====== DATA SECTION

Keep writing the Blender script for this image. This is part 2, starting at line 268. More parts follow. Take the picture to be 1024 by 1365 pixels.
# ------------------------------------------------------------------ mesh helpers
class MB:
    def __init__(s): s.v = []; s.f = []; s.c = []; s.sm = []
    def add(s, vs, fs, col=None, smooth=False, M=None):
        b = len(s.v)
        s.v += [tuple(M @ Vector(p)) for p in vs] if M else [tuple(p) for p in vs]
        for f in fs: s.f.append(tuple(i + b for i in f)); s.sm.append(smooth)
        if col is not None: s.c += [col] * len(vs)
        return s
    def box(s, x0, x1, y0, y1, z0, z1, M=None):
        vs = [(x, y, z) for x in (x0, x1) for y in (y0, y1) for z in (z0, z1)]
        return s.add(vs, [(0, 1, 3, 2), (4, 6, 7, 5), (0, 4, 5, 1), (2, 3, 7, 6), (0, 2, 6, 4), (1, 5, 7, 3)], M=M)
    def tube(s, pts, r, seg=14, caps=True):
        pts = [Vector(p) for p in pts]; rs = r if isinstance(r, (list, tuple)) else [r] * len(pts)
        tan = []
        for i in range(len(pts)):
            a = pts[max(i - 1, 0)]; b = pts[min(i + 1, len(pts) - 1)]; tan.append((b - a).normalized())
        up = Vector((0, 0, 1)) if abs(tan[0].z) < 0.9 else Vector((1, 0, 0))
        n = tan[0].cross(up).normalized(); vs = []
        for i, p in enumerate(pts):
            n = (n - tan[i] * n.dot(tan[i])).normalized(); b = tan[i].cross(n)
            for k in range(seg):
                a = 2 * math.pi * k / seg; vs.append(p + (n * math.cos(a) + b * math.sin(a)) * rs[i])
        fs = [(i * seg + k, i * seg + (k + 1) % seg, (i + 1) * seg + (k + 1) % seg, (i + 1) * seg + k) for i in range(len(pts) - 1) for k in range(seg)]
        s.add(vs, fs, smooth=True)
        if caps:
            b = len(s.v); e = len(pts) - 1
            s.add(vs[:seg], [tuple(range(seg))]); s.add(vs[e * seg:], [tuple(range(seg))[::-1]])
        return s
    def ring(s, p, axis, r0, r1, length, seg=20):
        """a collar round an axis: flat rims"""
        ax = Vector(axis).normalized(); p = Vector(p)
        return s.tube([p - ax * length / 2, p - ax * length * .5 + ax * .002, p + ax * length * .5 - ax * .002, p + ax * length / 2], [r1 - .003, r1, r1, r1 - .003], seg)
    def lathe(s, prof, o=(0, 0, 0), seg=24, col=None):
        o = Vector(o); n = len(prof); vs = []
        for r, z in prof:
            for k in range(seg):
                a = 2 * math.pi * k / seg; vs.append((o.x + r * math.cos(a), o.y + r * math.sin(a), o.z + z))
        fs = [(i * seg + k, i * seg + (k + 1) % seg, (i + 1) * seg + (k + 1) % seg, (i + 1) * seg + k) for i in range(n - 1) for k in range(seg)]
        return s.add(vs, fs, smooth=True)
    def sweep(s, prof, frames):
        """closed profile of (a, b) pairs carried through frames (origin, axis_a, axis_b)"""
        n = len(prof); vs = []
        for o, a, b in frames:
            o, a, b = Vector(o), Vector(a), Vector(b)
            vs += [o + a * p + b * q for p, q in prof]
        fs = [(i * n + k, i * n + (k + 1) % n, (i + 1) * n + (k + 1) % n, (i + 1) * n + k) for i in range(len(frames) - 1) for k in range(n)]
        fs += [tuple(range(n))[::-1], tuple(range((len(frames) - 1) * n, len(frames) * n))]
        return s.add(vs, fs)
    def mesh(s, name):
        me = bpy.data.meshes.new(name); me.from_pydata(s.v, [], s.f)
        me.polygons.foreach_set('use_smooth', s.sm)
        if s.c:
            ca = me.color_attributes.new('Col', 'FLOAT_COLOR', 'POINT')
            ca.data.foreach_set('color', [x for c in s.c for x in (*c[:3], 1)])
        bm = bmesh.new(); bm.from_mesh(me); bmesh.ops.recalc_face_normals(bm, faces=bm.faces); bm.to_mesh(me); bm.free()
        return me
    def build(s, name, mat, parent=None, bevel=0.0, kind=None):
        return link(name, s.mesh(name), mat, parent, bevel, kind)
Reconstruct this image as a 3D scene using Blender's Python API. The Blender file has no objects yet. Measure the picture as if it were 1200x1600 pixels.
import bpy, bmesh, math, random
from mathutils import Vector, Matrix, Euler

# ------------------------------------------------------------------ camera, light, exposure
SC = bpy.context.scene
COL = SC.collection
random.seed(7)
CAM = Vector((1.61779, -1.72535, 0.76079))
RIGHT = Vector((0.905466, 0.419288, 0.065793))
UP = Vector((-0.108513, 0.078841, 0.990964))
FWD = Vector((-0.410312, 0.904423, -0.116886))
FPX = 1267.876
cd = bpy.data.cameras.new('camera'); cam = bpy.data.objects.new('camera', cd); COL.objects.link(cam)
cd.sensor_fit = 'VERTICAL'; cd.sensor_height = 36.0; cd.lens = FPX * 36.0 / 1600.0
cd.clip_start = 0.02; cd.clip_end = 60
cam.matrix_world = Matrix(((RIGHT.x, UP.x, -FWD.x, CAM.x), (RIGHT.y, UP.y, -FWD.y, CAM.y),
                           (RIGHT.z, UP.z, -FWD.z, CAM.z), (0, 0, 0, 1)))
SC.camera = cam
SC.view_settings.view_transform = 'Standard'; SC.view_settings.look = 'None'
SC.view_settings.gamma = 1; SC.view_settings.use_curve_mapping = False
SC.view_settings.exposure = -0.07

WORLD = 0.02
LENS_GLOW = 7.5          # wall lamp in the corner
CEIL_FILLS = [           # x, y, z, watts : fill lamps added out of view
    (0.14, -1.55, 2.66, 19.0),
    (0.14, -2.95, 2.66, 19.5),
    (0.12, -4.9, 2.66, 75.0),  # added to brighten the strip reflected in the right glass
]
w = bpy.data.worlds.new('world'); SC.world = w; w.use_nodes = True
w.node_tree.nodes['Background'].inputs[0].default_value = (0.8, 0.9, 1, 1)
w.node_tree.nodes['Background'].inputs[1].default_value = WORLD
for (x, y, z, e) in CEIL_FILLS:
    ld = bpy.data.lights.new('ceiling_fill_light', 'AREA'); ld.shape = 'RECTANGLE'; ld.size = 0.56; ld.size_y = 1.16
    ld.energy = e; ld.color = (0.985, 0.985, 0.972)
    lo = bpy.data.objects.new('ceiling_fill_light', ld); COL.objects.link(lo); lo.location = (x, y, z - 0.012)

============

» **THE PROBLEM**
Above are some lines. Repeat exactly, and only, those from the line that has "Reconstruct this image" through the line that has "SC.view_settings.exposure = -0.07".

» **RESPONSE BELOW**
Reconstruct this image as a 3D scene using Blender's Python API. The Blender file has no objects yet. Measure the picture as if it were 1200x1600 pixels.
import bpy, bmesh, math, random
from mathutils import Vector, Matrix, Euler

# ------------------------------------------------------------------ camera, light, exposure
SC = bpy.context.scene
COL = SC.collection
random.seed(7)
CAM = Vector((1.61779, -1.72535, 0.76079))
RIGHT = Vector((0.905466, 0.419288, 0.065793))
UP = Vector((-0.108513, 0.078841, 0.990964))
FWD = Vector((-0.410312, 0.904423, -0.116886))
FPX = 1267.876
cd = bpy.data.cameras.new('camera'); cam = bpy.data.objects.new('camera', cd); COL.objects.link(cam)
cd.sensor_fit = 'VERTICAL'; cd.sensor_height = 36.0; cd.lens = FPX * 36.0 / 1600.0
cd.clip_start = 0.02; cd.clip_end = 60
cam.matrix_world = Matrix(((RIGHT.x, UP.x, -FWD.x, CAM.x), (RIGHT.y, UP.y, -FWD.y, CAM.y),
                           (RIGHT.z, UP.z, -FWD.z, CAM.z), (0, 0, 0, 1)))
SC.camera = cam
SC.view_settings.view_transform = 'Standard'; SC.view_settings.look = 'None'
SC.view_settings.gamma = 1; SC.view_settings.use_curve_mapping = False
SC.view_settings.exposure = -0.07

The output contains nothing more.